■ What the exercise asks
Look for the string "pixels" and copy every line that has it.

---- Supplied data

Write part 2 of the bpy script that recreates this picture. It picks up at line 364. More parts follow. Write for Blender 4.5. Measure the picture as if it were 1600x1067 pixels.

--------
---- Supplied data

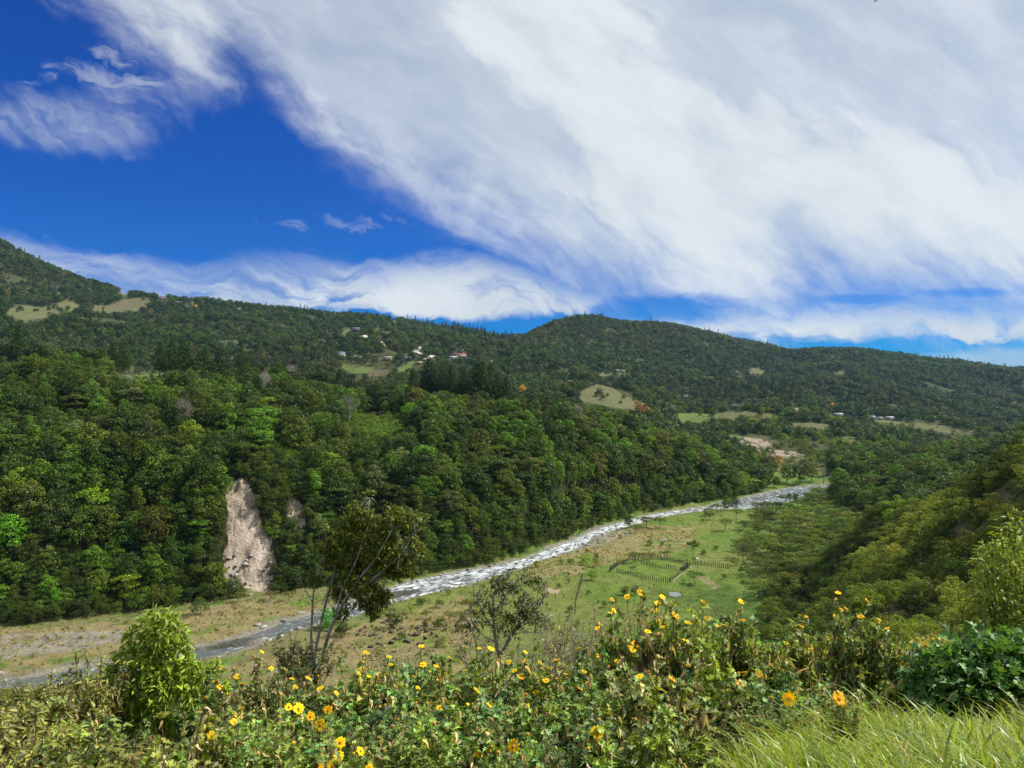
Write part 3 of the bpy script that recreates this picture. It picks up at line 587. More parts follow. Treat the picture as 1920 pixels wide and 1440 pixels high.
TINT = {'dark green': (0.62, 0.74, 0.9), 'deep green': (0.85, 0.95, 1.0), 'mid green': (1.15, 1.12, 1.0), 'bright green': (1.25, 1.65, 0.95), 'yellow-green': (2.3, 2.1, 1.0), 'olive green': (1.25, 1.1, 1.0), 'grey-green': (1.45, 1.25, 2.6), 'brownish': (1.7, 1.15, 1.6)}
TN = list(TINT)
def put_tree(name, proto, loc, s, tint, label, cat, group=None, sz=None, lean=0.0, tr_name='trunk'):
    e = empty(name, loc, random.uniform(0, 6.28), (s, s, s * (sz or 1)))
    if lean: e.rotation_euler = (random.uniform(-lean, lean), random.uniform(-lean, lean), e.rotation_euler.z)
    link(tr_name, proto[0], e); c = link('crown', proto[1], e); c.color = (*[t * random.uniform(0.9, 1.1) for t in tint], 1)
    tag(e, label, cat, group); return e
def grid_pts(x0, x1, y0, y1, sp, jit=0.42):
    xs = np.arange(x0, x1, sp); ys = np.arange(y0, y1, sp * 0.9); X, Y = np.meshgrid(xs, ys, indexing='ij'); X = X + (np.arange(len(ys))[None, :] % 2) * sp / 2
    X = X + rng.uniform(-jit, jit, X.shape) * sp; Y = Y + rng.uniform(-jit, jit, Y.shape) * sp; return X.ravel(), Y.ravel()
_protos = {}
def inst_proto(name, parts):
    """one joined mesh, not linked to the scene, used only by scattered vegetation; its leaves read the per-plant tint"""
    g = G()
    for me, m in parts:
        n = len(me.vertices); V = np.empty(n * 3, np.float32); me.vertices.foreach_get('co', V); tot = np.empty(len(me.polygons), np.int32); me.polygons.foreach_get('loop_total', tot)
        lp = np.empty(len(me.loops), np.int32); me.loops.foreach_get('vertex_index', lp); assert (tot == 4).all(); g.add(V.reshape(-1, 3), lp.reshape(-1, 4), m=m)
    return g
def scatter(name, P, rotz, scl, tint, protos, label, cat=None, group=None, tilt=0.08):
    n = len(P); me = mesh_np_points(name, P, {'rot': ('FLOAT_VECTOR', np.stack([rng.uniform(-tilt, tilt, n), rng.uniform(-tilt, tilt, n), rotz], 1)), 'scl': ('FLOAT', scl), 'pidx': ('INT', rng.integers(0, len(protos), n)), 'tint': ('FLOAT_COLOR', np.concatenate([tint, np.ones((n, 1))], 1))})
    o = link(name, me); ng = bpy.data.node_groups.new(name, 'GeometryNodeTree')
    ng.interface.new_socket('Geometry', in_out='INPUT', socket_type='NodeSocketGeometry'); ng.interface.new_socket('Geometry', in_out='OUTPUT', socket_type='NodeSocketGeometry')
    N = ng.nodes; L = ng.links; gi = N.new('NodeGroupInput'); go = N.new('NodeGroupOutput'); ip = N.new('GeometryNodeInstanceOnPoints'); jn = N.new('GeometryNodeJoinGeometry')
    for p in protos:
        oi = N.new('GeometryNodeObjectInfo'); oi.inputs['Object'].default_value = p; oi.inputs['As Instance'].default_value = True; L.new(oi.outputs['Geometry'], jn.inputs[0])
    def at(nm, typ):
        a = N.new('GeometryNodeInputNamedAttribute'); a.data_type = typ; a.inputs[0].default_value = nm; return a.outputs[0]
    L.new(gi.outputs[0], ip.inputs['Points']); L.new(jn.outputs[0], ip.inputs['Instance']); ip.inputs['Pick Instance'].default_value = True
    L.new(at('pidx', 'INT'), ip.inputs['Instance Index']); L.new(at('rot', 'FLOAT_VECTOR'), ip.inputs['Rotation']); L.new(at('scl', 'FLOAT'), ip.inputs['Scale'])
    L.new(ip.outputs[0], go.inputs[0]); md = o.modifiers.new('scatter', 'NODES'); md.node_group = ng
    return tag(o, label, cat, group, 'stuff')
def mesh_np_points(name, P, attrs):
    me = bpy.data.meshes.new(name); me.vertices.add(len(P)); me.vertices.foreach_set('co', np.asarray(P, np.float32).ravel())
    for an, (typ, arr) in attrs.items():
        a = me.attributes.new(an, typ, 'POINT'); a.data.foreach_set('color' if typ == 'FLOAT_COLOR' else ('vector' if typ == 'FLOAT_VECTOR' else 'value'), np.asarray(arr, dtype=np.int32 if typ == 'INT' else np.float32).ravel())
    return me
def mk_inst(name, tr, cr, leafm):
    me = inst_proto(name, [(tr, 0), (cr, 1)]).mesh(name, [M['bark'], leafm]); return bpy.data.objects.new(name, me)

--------

■ Result below
Write part 2 of the bpy script that recreates this picture. It picks up at line 364. More parts follow. Write for Blender 4.5. Measure the picture as if it were 1600x1067 pixels.
Write part 3 of the bpy script that recreates this picture. It picks up at line 587. More parts follow. Treat the picture as 1920 pixels wide and 1440 pixels high.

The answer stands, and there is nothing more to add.